Merger synergies: Combining the best of each firm’s competitive advantages
Mergers normally imply an increase in prices and a reduction in costs
The profit effect of mergers (and effect non-merging firms)
4 different effects to consider:
Fixed cost savings
The more efficient a firm the greater its profit
Decrease in number of competitors
Negative effect, by merging 2 profits are turned into one
The value of the non-merging firms may decrease or increase as a result of a merger, depending on the cost efficiencies generated by the merger.
Pre-emptive mergers
The primary goal of an acquisition may be to pre-empt a rival from doing so. It is even possible that a firm engages in a merger that decreases value
Merger waves
Periods of intense merger activity in a given industry alternate with periods of relative stability.
Merger waves my result from exogenous events ( industry deregulation) or from endogenous events ( 2 large firms merge)
Mergers and entry
If barriers to entry are not very high, then mergers tend to be followed by new firm entry
Horizontal merger policy
Consumers: lose
Non-merging firms: may lose or gain
Merging firms: expected to gain
The greater the price increase the less desirable the merger is considered to be
- unilateral effect: function of increase in concentration. Likely to be great without asset transfer.
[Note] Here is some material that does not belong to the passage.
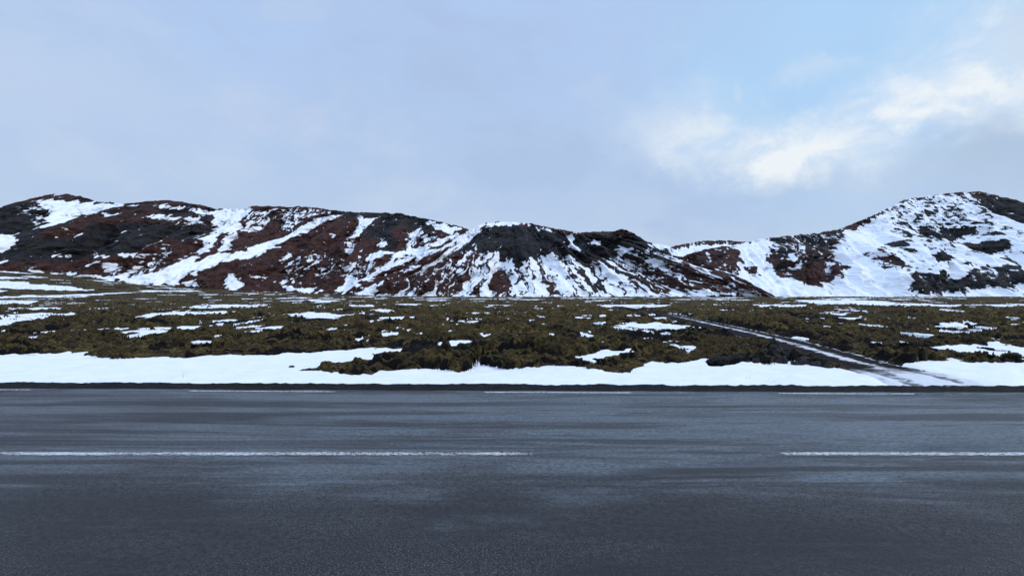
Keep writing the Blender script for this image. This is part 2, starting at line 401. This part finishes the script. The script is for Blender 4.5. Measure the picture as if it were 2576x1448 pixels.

- Collusion effect: likely to be great with asset transfer
Firm size in merger policy
- The smaller the merging firms are, the lower the price increase caused. –> more likely the total effect of a merger is positive.
- Merger between small firms indicates that efficiency gains are likely to be significant
Dynamics aspects of merger policy
Approving a merger today may have an impact on future mergers as well. In other words, if industry entry is relatively easy, then post-merger entry partly corrects for the market power effect of a merger.
Merger remedies and types
Merger remedies are used by competition authorities to maintain or restore competition in the market, by resolving and preventing the harm to the competitive process that may result as a consequence of a merger.